If judicious use of space is indeed essential, the Summit rates high. The $25 million building is tucked in neatly on a 100-ft. by 320-ft. corner of Lexington Avenue and 51st Street, has 800 rooms, 21 stories, and looks compact enough to be stored in the Waldorf lobby. It is the handiwork of Architect Morris Lapidus, whose chief triumphs are the Eden Roc and Fontainebleau hotels in Miami Beach. Thus the decor can be described as something between Bronx baroque and Mexicali modrun. A graceful, serpentine curve of the long exterior wall on 51st Street is a welcome change from Manhattan's orange-crate rectangularity, but the sea-green color of that wall mocks the eye. In the lobby and other interior areas, the combination of good materials --plastics, woods, ceramics, marble, bright metal--sometimes startles, often stuns.

Crossed Keys.
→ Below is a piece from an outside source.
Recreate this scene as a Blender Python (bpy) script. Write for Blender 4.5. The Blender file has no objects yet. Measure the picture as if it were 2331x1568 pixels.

The service features, on the other hand, ought to intrigue the customers: a 255-car underground garage, extension phones in the bathrooms (an extra washbasin is placed in a separate, screened-off vanity), a refrigerator-bar and an electric shoe polisher in each room. If these gimmicks sound a little too mechanical, at the expense of human service, there will also be multilingual doormen and desk clerks, and, above all, that grand old European institution, the concierge. "The European concierge," one traveler has explained, "is a combination of all-round fixer and archangel, the man who sees and knows everything and can do almost anything. He must combine the talents of a living telephone directory, tourist guide, psychologist, businessman, detective, procurer, blackmailer and infinitely tolerant uncle."

Whether this wide and strange office will ever fit into the American pattern of compartmentalized efficiency remains to be seen. The incumbent, New York-born Alfred Rinaldi, a veteran tourist guide, is nervous as he puts on his frock coat with the traditional crossed keys and takes up his position behind the desk. Says he defiantly: "I will try to get to the bottom of any trouble there may be."